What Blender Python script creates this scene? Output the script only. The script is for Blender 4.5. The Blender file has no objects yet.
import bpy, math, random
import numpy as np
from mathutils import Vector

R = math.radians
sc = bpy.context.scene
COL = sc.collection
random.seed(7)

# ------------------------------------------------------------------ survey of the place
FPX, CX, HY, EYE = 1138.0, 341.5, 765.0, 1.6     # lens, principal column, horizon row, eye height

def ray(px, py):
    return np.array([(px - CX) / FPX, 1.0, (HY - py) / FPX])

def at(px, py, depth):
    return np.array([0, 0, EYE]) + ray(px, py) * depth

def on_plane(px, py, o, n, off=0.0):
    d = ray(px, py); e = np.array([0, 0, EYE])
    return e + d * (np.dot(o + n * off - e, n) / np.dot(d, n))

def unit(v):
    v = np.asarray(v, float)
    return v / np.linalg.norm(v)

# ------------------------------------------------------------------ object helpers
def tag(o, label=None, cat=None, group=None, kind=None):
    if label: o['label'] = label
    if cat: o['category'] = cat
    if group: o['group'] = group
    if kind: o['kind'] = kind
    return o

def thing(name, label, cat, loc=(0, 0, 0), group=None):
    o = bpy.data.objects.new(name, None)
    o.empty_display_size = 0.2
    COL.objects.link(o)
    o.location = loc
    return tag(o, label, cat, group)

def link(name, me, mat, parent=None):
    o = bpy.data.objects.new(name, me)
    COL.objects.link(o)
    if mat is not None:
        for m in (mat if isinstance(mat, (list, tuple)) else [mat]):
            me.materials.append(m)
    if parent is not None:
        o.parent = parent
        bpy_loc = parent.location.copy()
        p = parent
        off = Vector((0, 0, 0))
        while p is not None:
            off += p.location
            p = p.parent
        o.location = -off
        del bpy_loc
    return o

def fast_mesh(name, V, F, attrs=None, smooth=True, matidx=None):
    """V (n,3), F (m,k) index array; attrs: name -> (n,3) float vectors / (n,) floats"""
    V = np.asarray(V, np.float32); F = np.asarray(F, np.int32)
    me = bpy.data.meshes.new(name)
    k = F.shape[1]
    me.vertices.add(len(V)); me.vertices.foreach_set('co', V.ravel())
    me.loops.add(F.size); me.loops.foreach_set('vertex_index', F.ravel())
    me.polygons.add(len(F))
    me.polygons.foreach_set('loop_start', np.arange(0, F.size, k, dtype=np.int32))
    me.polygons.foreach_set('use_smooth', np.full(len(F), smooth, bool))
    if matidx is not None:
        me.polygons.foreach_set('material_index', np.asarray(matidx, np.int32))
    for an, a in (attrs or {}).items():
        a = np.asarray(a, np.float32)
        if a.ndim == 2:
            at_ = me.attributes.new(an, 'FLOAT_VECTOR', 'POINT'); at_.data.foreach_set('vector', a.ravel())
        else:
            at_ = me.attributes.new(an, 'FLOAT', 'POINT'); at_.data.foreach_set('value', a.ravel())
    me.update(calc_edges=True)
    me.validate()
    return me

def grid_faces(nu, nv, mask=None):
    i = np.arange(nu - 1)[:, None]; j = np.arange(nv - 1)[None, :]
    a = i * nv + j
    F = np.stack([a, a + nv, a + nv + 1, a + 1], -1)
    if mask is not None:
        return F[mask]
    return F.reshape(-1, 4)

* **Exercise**
Copy out all of the data exactly, leaving nothing out.

* **Solution**
What Blender Python script creates this scene? Output the script only. The script is for Blender 4.5. The Blender file has no objects yet.
import bpy, math, random
import numpy as np
from mathutils import Vector

R = math.radians
sc = bpy.context.scene
COL = sc.collection
random.seed(7)

# ------------------------------------------------------------------ survey of the place
FPX, CX, HY, EYE = 1138.0, 341.5, 765.0, 1.6     # lens, principal column, horizon row, eye height

def ray(px, py):
    return np.array([(px - CX) / FPX, 1.0, (HY - py) / FPX])

def at(px, py, depth):
    return np.array([0, 0, EYE]) + ray(px, py) * depth

def on_plane(px, py, o, n, off=0.0):
    d = ray(px, py); e = np.array([0, 0, EYE])
    return e + d * (np.dot(o + n * off - e, n) / np.dot(d, n))

def unit(v):
    v = np.asarray(v, float)
    return v / np.linalg.norm(v)

# ------------------------------------------------------------------ object helpers
def tag(o, label=None, cat=None, group=None, kind=None):
    if label: o['label'] = label
    if cat: o['category'] = cat
    if group: o['group'] = group
    if kind: o['kind'] = kind
    return o

def thing(name, label, cat, loc=(0, 0, 0), group=None):
    o = bpy.data.objects.new(name, None)
    o.empty_display_size = 0.2
    COL.objects.link(o)
    o.location = loc
    return tag(o, label, cat, group)

def link(name, me, mat, parent=None):
    o = bpy.data.objects.new(name, me)
    COL.objects.link(o)
    if mat is not None:
        for m in (mat if isinstance(mat, (list, tuple)) else [mat]):
            me.materials.append(m)
    if parent is not None:
        o.parent = parent
        bpy_loc = parent.location.copy()
        p = parent
        off = Vector((0, 0, 0))
        while p is not None:
            off += p.location
            p = p.parent
        o.location = -off
        del bpy_loc
    return o

def fast_mesh(name, V, F, attrs=None, smooth=True, matidx=None):
    """V (n,3), F (m,k) index array; attrs: name -> (n,3) float vectors / (n,) floats"""
    V = np.asarray(V, np.float32); F = np.asarray(F, np.int32)
    me = bpy.data.meshes.new(name)
    k = F.shape[1]
    me.vertices.add(len(V)); me.vertices.foreach_set('co', V.ravel())
    me.loops.add(F.size); me.loops.foreach_set('vertex_index', F.ravel())
    me.polygons.add(len(F))
    me.polygons.foreach_set('loop_start', np.arange(0, F.size, k, dtype=np.int32))
    me.polygons.foreach_set('use_smooth', np.full(len(F), smooth, bool))
    if matidx is not None:
        me.polygons.foreach_set('material_index', np.asarray(matidx, np.int32))
    for an, a in (attrs or {}).items():
        a = np.asarray(a, np.float32)
        if a.ndim == 2:
            at_ = me.attributes.new(an, 'FLOAT_VECTOR', 'POINT'); at_.data.foreach_set('vector', a.ravel())
        else:
            at_ = me.attributes.new(an, 'FLOAT', 'POINT'); at_.data.foreach_set('value', a.ravel())
    me.update(calc_edges=True)
    me.validate()
    return me

def grid_faces(nu, nv, mask=None):
    i = np.arange(nu - 1)[:, None]; j = np.arange(nv - 1)[None, :]
    a = i * nv + j
    F = np.stack([a, a + nv, a + nv + 1, a + 1], -1)
    if mask is not None:
        return F[mask]
    return F.reshape(-1, 4)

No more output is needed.